INSTRUCTIONS FOR THE TASK: Omit all images. Transcribe the rest of the material below exactly.

** start INFORMATION SUPPLIED **

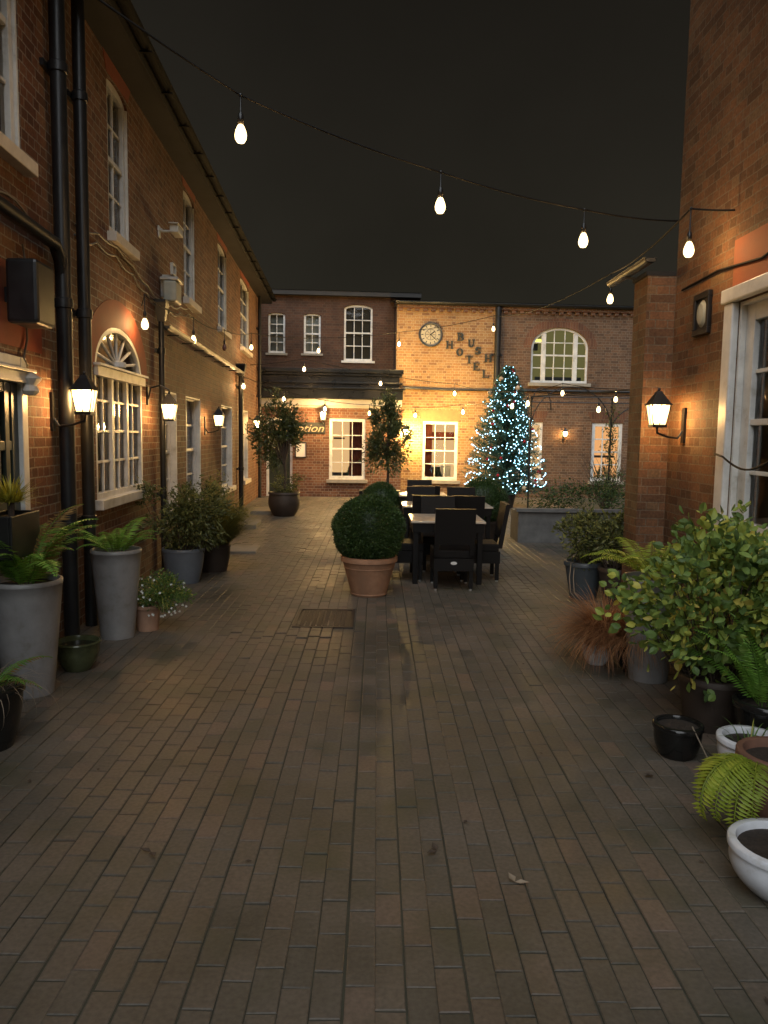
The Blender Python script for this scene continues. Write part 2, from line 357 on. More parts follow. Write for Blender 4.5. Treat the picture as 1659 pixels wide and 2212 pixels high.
# ------------------------------------------------------------------ mesh builder
class MB:
    def __init__(s): s.V = []; s.F = []; s.A = []

    def v(s, p): s.V.append((p[0], p[1], p[2])); return len(s.V) - 1

    def f(s, pts, a=0.5):
        i = [s.v(p) for p in pts]; s.F.append(i); s.A.append(a)

    def box(s, x0, x1, y0, y1, z0, z1, a=0.5, mat=None):
        c = [(x0, y0, z0), (x1, y0, z0), (x1, y1, z0), (x0, y1, z0), (x0, y0, z1), (x1, y0, z1), (x1, y1, z1), (x0, y1, z1)]
        if mat is not None: c = [mat @ Vector(q) for q in c]
        b = len(s.V); s.V += [tuple(q) for q in c]
        for q in ((0, 3, 2, 1), (4, 5, 6, 7), (0, 1, 5, 4), (1, 2, 6, 5), (2, 3, 7, 6), (3, 0, 4, 7)):
            s.F.append([b + k for k in q]); s.A.append(a)
        return s

    def frustum(s, w0, d0, z0, w1, d1, z1, cx=0, cy=0, a=0.5):
        c = []
        for (w, d_, z) in ((w0, d0, z0), (w1, d1, z1)):
            c += [(cx - w / 2, cy - d_ / 2, z), (cx + w / 2, cy - d_ / 2, z), (cx + w / 2, cy + d_ / 2, z), (cx - w / 2, cy + d_ / 2, z)]
        b = len(s.V); s.V += c
        for q in ((0, 3, 2, 1), (4, 5, 6, 7), (0, 1, 5, 4), (1, 2, 6, 5), (2, 3, 7, 6), (3, 0, 4, 7)):
            s.F.append([b + k for k in q]); s.A.append(a)
        return s

    def lathe(s, prof, n=24, cx=0, cy=0, cz=0, a=0.5, wob=0.0):
        b = len(s.V)
        for (r, z) in prof:
            for k in range(n):
                t = 2 * PI * k / n
                rr = r * (1 + wob * math.sin(2 * t + 0.7))
                s.V.append((cx + rr * math.cos(t), cy + rr * math.sin(t), cz + z))
        for i in range(len(prof) - 1):
            for k in range(n):
                k2 = (k + 1) % n
                s.F.append([b + i * n + k, b + i * n + k2, b + (i + 1) * n + k2, b + (i + 1) * n + k]); s.A.append(a)
        return s

    def disc(s, r, z, n=24, cx=0, cy=0, a=0.5):
        b = len(s.V)
        for k in range(n):
            t = 2 * PI * k / n; s.V.append((cx + r * math.cos(t), cy + r * math.sin(t), z))
        s.F.append([b + k for k in range(n)]); s.A.append(a)
        return s

    def tube(s, pts, r, n=8, cap=True, a=0.5):
        pts = [Vector(q) for q in pts]
        m = len(pts); rs = r if isinstance(r, (list, tuple)) else [r] * m
        b = len(s.V); up = None
        for i, q in enumerate(pts):
            t = (pts[min(i + 1, m - 1)] - pts[max(i - 1, 0)])
            if t.length < 1e-9: t = Vector((0, 0, 1))
            t.normalize()
            if up is None:
                up = Vector((0, 0, 1)) if abs(t.z) < 0.9 else Vector((1, 0, 0))
            side = t.cross(up)
            if side.length < 1e-6: side = t.cross(Vector((0, 1, 0)))
            side.normalize(); up = side.cross(t).normalized()
            for k in range(n):
                an = 2 * PI * k / n
                s.V.append(tuple(q + side * (rs[i] * math.cos(an)) + up * (rs[i] * math.sin(an))))
        for i in range(m - 1):
            for k in range(n):
                k2 = (k + 1) % n
                s.F.append([b + i * n + k, b + i * n + k2, b + (i + 1) * n + k2, b + (i + 1) * n + k]); s.A.append(a)
        if cap:
            s.F.append([b + k for k in range(n)][::-1]); s.A.append(a)
            s.F.append([b + (m - 1) * n + k for k in range(n)]); s.A.append(a)
        return s

    def ball(s, c, r, n=10, m=6, a=0.5, sz=1.0):
        prof = [(max(1e-4, r * math.sin(PI * i / m)), -r * sz * math.cos(PI * i / m)) for i in range(m + 1)]
        return s.lathe(prof, n, c[0], c[1], c[2], a)

    def leaf(s, p, d_, side, l, w, a=0.5, fold=0.25, rnd=False):
        """a pointed leaf folded along its midrib"""
        p = Vector(p); nrm = side.cross(d_).normalized()
        tip = p + d_ * l - nrm * (l * 0.12); mid = p + d_ * (l * 0.45) - nrm * (w * fold)
        b = len(s.V)
        if rnd:
            lift = nrm * (w * fold)
            s.V += [tuple(p), tuple(p + d_ * (l * 0.22) + side * w * 0.40), tuple(p + d_ * (l * 0.50) + side * w * 0.5), tuple(p + d_ * (l * 0.78) + side * w * 0.30 - nrm * (l * 0.05)), tuple(tip),
                    tuple(p + d_ * (l * 0.78) - side * w * 0.30 - nrm * (l * 0.05)), tuple(p + d_ * (l * 0.50) - side * w * 0.5), tuple(p + d_ * (l * 0.22) - side * w * 0.40), tuple(mid), tuple(p + d_ * (l * 0.75) - lift * 0.9 - nrm * (l * 0.05))]
            for q in ((0, 1, 8), (1, 2, 8), (2, 3, 9, 8), (3, 4, 9), (4, 5, 9), (5, 6, 8, 9), (6, 7, 8), (7, 0, 8)): s.F.append([b + k for k in q]); s.A.append(a)
            return
        s.V += [tuple(p), tuple(p + d_ * (l * 0.40) + side * w * 0.5), tuple(tip), tuple(p + d_ * (l * 0.40) - side * w * 0.5), tuple(mid)]
        s.F += [[b, b + 1, b + 4], [b + 1, b + 2, b + 4], [b + 2, b + 3, b + 4], [b + 3, b, b + 4]]; s.A += [a] * 4

    def build(s, name, mat, parent=None, smooth=False, bevel=0.0, kind=None):
        me = bpy.data.meshes.new(name); me.from_pydata(s.V, [], s.F); me.update()
        uv = me.uv_layers.new(name='UVMap'); buf = [0.0] * (2 * len(me.loops))
        for pol in me.polygons:
            n = pol.normal; ax, ay, az = abs(n.x), abs(n.y), abs(n.z)
            for li in pol.loop_indices:
                c = me.vertices[me.loops[li].vertex_index].co
                if ay >= ax and ay >= az: q = (c.x, c.z)
                elif ax >= az: q = (c.y, c.z)
                else: q = (c.x, c.y)
                buf[2 * li], buf[2 * li + 1] = q
        uv.data.foreach_set('uv', buf)
        at = me.attributes.new('v', 'FLOAT', 'FACE'); at.data.foreach_set('value', s.A)
        if smooth: me.polygons.foreach_set('use_smooth', [True] * len(me.polygons))
        me.materials.append(M[mat] if isinstance(mat, str) else mat)
        o = bpy.data.objects.new(name, me); COL.objects.link(o)
        if parent: o.parent = parent
        if bevel:
            md = o.modifiers.new('bevel', 'BEVEL'); md.width = bevel; md.segments = 2; md.limit_method = 'ANGLE'; md.angle_limit = R(40)
        if smooth:
            md = o.modifiers.new('ws', 'WEIGHTED_NORMAL') if False else None
        if kind: o['kind'] = kind
        return o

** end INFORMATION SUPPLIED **

SOLUTION:
The Blender Python script for this scene continues. Write part 2, from line 357 on. More parts follow. Write for Blender 4.5. Treat the picture as 1659 pixels wide and 2212 pixels high.
# ------------------------------------------------------------------ mesh builder
class MB:
    def __init__(s): s.V = []; s.F = []; s.A = []

    def v(s, p): s.V.append((p[0], p[1], p[2])); return len(s.V) - 1

    def f(s, pts, a=0.5):
        i = [s.v(p) for p in pts]; s.F.append(i); s.A.append(a)

    def box(s, x0, x1, y0, y1, z0, z1, a=0.5, mat=None):
        c = [(x0, y0, z0), (x1, y0, z0), (x1, y1, z0), (x0, y1, z0), (x0, y0, z1), (x1, y0, z1), (x1, y1, z1), (x0, y1, z1)]
        if mat is not None: c = [mat @ Vector(q) for q in c]
        b = len(s.V); s.V += [tuple(q) for q in c]
        for q in ((0, 3, 2, 1), (4, 5, 6, 7), (0, 1, 5, 4), (1, 2, 6, 5), (2, 3, 7, 6), (3, 0, 4, 7)):
            s.F.append([b + k for k in q]); s.A.append(a)
        return s

    def frustum(s, w0, d0, z0, w1, d1, z1, cx=0, cy=0, a=0.5):
        c = []
        for (w, d_, z) in ((w0, d0, z0), (w1, d1, z1)):
            c += [(cx - w / 2, cy - d_ / 2, z), (cx + w / 2, cy - d_ / 2, z), (cx + w / 2, cy + d_ / 2, z), (cx - w / 2, cy + d_ / 2, z)]
        b = len(s.V); s.V += c
        for q in ((0, 3, 2, 1), (4, 5, 6, 7), (0, 1, 5, 4), (1, 2, 6, 5), (2, 3, 7, 6), (3, 0, 4, 7)):
            s.F.append([b + k for k in q]); s.A.append(a)
        return s

    def lathe(s, prof, n=24, cx=0, cy=0, cz=0, a=0.5, wob=0.0):
        b = len(s.V)
        for (r, z) in prof:
            for k in range(n):
                t = 2 * PI * k / n
                rr = r * (1 + wob * math.sin(2 * t + 0.7))
                s.V.append((cx + rr * math.cos(t), cy + rr * math.sin(t), cz + z))
        for i in range(len(prof) - 1):
            for k in range(n):
                k2 = (k + 1) % n
                s.F.append([b + i * n + k, b + i * n + k2, b + (i + 1) * n + k2, b + (i + 1) * n + k]); s.A.append(a)
        return s

    def disc(s, r, z, n=24, cx=0, cy=0, a=0.5):
        b = len(s.V)
        for k in range(n):
            t = 2 * PI * k / n; s.V.append((cx + r * math.cos(t), cy + r * math.sin(t), z))
        s.F.append([b + k for k in range(n)]); s.A.append(a)
        return s

    def tube(s, pts, r, n=8, cap=True, a=0.5):
        pts = [Vector(q) for q in pts]
        m = len(pts); rs = r if isinstance(r, (list, tuple)) else [r] * m
        b = len(s.V); up = None
        for i, q in enumerate(pts):
            t = (pts[min(i + 1, m - 1)] - pts[max(i - 1, 0)])
            if t.length < 1e-9: t = Vector((0, 0, 1))
            t.normalize()
            if up is None:
                up = Vector((0, 0, 1)) if abs(t.z) < 0.9 else Vector((1, 0, 0))
            side = t.cross(up)
            if side.length < 1e-6: side = t.cross(Vector((0, 1, 0)))
            side.normalize(); up = side.cross(t).normalized()
            for k in range(n):
                an = 2 * PI * k / n
                s.V.append(tuple(q + side * (rs[i] * math.cos(an)) + up * (rs[i] * math.sin(an))))
        for i in range(m - 1):
            for k in range(n):
                k2 = (k + 1) % n
                s.F.append([b + i * n + k, b + i * n + k2, b + (i + 1) * n + k2, b + (i + 1) * n + k]); s.A.append(a)
        if cap:
            s.F.append([b + k for k in range(n)][::-1]); s.A.append(a)
            s.F.append([b + (m - 1) * n + k for k in range(n)]); s.A.append(a)
        return s

    def ball(s, c, r, n=10, m=6, a=0.5, sz=1.0):
        prof = [(max(1e-4, r * math.sin(PI * i / m)), -r * sz * math.cos(PI * i / m)) for i in range(m + 1)]
        return s.lathe(prof, n, c[0], c[1], c[2], a)

    def leaf(s, p, d_, side, l, w, a=0.5, fold=0.25, rnd=False):
        """a pointed leaf folded along its midrib"""
        p = Vector(p); nrm = side.cross(d_).normalized()
        tip = p + d_ * l - nrm * (l * 0.12); mid = p + d_ * (l * 0.45) - nrm * (w * fold)
        b = len(s.V)
        if rnd:
            lift = nrm * (w * fold)
            s.V += [tuple(p), tuple(p + d_ * (l * 0.22) + side * w * 0.40), tuple(p + d_ * (l * 0.50) + side * w * 0.5), tuple(p + d_ * (l * 0.78) + side * w * 0.30 - nrm * (l * 0.05)), tuple(tip),
                    tuple(p + d_ * (l * 0.78) - side * w * 0.30 - nrm * (l * 0.05)), tuple(p + d_ * (l * 0.50) - side * w * 0.5), tuple(p + d_ * (l * 0.22) - side * w * 0.40), tuple(mid), tuple(p + d_ * (l * 0.75) - lift * 0.9 - nrm * (l * 0.05))]
            for q in ((0, 1, 8), (1, 2, 8), (2, 3, 9, 8), (3, 4, 9), (4, 5, 9), (5, 6, 8, 9), (6, 7, 8), (7, 0, 8)): s.F.append([b + k for k in q]); s.A.append(a)
            return
        s.V += [tuple(p), tuple(p + d_ * (l * 0.40) + side * w * 0.5), tuple(tip), tuple(p + d_ * (l * 0.40) - side * w * 0.5), tuple(mid)]
        s.F += [[b, b + 1, b + 4], [b + 1, b + 2, b + 4], [b + 2, b + 3, b + 4], [b + 3, b, b + 4]]; s.A += [a] * 4

    def build(s, name, mat, parent=None, smooth=False, bevel=0.0, kind=None):
        me = bpy.data.meshes.new(name); me.from_pydata(s.V, [], s.F); me.update()
        uv = me.uv_layers.new(name='UVMap'); buf = [0.0] * (2 * len(me.loops))
        for pol in me.polygons:
            n = pol.normal; ax, ay, az = abs(n.x), abs(n.y), abs(n.z)
            for li in pol.loop_indices:
                c = me.vertices[me.loops[li].vertex_index].co
                if ay >= ax and ay >= az: q = (c.x, c.z)
                elif ax >= az: q = (c.y, c.z)
                else: q = (c.x, c.y)
                buf[2 * li], buf[2 * li + 1] = q
        uv.data.foreach_set('uv', buf)
        at = me.attributes.new('v', 'FLOAT', 'FACE'); at.data.foreach_set('value', s.A)
        if smooth: me.polygons.foreach_set('use_smooth', [True] * len(me.polygons))
        me.materials.append(M[mat] if isinstance(mat, str) else mat)
        o = bpy.data.objects.new(name, me); COL.objects.link(o)
        if parent: o.parent = parent
        if bevel:
            md = o.modifiers.new('bevel', 'BEVEL'); md.width = bevel; md.segments = 2; md.limit_method = 'ANGLE'; md.angle_limit = R(40)
        if smooth:
            md = o.modifiers.new('ws', 'WEIGHTED_NORMAL') if False else None
        if kind: o['kind'] = kind
        return o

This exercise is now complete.